==== RAW DATA

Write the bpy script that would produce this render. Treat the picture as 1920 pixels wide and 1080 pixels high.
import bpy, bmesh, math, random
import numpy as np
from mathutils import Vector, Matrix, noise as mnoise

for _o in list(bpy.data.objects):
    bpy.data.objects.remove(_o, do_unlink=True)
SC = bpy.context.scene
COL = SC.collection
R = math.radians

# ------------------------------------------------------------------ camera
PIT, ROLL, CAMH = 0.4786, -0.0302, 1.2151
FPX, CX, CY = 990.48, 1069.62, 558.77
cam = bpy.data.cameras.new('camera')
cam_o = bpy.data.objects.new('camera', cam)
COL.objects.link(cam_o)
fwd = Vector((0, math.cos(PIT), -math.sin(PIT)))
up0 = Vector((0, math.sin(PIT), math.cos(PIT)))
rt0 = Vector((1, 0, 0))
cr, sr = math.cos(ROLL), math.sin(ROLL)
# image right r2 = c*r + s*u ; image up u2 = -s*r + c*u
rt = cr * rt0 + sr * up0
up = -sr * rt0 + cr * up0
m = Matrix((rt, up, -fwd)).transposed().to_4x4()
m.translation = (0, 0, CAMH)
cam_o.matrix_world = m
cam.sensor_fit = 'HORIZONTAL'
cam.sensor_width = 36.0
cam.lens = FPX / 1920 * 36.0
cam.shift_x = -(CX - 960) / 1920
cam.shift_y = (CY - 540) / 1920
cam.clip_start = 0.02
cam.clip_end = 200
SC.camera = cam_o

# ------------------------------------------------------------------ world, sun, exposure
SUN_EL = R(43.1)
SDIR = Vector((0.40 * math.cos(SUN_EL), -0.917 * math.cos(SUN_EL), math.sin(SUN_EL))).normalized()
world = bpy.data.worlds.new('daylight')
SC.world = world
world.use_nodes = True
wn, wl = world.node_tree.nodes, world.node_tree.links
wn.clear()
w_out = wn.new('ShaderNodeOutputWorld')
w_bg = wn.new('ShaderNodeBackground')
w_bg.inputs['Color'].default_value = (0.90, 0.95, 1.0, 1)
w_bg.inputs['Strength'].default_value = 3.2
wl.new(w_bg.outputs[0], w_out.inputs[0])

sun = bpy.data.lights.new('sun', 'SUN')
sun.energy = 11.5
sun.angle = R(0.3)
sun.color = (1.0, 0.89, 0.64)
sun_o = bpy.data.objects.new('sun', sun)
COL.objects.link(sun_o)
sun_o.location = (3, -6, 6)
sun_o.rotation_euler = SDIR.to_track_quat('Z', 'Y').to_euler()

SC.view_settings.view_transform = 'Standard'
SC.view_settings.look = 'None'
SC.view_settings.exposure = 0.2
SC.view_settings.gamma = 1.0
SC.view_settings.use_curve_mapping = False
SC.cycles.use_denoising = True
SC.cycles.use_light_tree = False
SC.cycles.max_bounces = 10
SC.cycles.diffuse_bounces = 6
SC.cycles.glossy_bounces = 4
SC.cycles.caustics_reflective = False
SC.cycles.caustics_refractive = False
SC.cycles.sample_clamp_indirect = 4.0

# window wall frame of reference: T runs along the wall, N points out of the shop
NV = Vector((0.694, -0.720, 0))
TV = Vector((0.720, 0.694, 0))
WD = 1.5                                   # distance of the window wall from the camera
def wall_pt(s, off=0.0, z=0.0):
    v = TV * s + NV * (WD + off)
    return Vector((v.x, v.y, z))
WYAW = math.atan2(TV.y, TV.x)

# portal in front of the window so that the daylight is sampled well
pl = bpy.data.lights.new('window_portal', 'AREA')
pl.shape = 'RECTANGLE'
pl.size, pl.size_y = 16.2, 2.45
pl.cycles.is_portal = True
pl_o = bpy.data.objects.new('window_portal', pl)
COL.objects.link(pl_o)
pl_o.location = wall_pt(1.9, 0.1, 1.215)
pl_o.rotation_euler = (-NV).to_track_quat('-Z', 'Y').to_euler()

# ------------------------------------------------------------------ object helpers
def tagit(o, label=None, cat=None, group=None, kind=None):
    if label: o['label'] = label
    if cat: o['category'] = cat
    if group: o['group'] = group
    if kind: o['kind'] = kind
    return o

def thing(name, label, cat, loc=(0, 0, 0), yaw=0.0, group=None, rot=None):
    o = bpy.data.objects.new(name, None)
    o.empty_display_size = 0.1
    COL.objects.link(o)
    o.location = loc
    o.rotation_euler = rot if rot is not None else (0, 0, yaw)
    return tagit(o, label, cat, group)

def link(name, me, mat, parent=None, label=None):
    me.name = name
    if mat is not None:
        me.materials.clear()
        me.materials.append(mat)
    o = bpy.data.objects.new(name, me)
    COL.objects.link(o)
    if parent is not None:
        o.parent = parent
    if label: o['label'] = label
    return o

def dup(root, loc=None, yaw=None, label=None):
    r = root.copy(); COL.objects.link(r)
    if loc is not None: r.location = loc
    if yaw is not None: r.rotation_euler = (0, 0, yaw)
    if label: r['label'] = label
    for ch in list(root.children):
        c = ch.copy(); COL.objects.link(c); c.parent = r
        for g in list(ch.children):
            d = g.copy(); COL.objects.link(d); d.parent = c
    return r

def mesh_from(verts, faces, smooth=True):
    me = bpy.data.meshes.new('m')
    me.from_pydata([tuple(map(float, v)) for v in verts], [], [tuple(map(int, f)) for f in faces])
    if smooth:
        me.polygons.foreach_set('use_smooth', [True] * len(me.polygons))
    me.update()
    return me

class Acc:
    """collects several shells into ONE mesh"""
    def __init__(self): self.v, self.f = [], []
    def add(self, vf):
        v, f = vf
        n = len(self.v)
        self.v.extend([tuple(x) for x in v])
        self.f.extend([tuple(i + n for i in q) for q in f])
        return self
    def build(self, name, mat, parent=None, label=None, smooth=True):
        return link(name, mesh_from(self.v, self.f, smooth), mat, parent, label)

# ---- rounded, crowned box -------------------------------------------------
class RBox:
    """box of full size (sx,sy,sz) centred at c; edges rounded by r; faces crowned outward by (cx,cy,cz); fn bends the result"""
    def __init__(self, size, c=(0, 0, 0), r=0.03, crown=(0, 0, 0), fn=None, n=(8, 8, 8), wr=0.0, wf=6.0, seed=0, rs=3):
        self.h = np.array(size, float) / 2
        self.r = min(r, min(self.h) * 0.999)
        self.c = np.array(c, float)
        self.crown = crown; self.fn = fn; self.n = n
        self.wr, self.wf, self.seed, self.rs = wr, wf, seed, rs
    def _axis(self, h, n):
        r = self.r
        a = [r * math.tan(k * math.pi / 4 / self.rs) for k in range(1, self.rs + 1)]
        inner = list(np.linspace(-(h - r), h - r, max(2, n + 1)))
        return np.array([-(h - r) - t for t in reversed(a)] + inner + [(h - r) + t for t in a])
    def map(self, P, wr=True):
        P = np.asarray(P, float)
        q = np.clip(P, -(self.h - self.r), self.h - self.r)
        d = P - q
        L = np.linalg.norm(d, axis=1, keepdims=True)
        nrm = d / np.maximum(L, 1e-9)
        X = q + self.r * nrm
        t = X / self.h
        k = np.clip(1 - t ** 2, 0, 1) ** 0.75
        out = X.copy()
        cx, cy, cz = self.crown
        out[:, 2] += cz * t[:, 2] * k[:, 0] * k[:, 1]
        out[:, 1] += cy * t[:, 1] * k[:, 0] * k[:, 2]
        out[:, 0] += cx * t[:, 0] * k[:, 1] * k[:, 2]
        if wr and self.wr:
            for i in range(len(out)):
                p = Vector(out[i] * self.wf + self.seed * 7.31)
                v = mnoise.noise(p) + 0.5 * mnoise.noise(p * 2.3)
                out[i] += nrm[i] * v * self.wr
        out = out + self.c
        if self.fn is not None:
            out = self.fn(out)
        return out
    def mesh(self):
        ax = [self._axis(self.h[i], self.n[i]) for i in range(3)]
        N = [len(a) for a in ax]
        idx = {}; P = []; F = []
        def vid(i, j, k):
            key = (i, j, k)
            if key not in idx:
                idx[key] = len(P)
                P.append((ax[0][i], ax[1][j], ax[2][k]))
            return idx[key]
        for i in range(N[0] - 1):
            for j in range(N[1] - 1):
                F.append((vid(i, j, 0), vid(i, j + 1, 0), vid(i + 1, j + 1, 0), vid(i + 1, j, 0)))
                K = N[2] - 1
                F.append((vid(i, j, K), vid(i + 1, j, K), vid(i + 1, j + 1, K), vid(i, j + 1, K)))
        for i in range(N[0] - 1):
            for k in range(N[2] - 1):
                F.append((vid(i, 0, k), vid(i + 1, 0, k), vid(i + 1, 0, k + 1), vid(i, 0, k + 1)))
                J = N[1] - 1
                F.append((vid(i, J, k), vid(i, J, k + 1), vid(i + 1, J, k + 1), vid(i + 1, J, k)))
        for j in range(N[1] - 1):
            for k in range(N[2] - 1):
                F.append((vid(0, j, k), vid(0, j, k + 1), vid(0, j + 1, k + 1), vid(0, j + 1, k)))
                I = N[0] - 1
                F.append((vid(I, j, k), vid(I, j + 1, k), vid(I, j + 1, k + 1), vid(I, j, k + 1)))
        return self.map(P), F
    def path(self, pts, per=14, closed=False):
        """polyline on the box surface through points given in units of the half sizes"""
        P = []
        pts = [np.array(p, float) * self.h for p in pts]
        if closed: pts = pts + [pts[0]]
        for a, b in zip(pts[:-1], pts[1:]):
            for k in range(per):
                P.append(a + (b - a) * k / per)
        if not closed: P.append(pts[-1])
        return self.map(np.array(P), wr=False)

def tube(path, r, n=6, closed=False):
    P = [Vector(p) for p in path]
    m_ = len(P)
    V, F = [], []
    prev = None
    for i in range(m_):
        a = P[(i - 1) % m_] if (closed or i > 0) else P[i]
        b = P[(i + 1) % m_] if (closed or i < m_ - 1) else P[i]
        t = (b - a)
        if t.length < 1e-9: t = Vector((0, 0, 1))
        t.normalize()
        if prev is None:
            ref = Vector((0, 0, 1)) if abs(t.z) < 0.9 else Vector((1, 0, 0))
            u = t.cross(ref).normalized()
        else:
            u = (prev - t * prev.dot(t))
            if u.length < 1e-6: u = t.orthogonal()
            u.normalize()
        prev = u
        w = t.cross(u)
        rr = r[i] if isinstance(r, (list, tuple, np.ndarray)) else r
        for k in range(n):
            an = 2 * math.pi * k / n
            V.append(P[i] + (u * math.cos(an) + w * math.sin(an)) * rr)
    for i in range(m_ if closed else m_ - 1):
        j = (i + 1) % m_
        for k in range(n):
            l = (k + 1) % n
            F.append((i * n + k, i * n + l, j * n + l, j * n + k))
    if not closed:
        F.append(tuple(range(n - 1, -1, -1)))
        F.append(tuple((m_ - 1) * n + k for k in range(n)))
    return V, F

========

# SET PROBLEM
Return the lines above precisely as they appear, beginning at the first line and ending at the line with "SC.camera = cam_o", and nothing after it.

# TASK RESULT
Write the bpy script that would produce this render. Treat the picture as 1920 pixels wide and 1080 pixels high.
import bpy, bmesh, math, random
import numpy as np
from mathutils import Vector, Matrix, noise as mnoise

for _o in list(bpy.data.objects):
    bpy.data.objects.remove(_o, do_unlink=True)
SC = bpy.context.scene
COL = SC.collection
R = math.radians

# ------------------------------------------------------------------ camera
PIT, ROLL, CAMH = 0.4786, -0.0302, 1.2151
FPX, CX, CY = 990.48, 1069.62, 558.77
cam = bpy.data.cameras.new('camera')
cam_o = bpy.data.objects.new('camera', cam)
COL.objects.link(cam_o)
fwd = Vector((0, math.cos(PIT), -math.sin(PIT)))
up0 = Vector((0, math.sin(PIT), math.cos(PIT)))
rt0 = Vector((1, 0, 0))
cr, sr = math.cos(ROLL), math.sin(ROLL)
# image right r2 = c*r + s*u ; image up u2 = -s*r + c*u
rt = cr * rt0 + sr * up0
up = -sr * rt0 + cr * up0
m = Matrix((rt, up, -fwd)).transposed().to_4x4()
m.translation = (0, 0, CAMH)
cam_o.matrix_world = m
cam.sensor_fit = 'HORIZONTAL'
cam.sensor_width = 36.0
cam.lens = FPX / 1920 * 36.0
cam.shift_x = -(CX - 960) / 1920
cam.shift_y = (CY - 540) / 1920
cam.clip_start = 0.02
cam.clip_end = 200
SC.camera = cam_o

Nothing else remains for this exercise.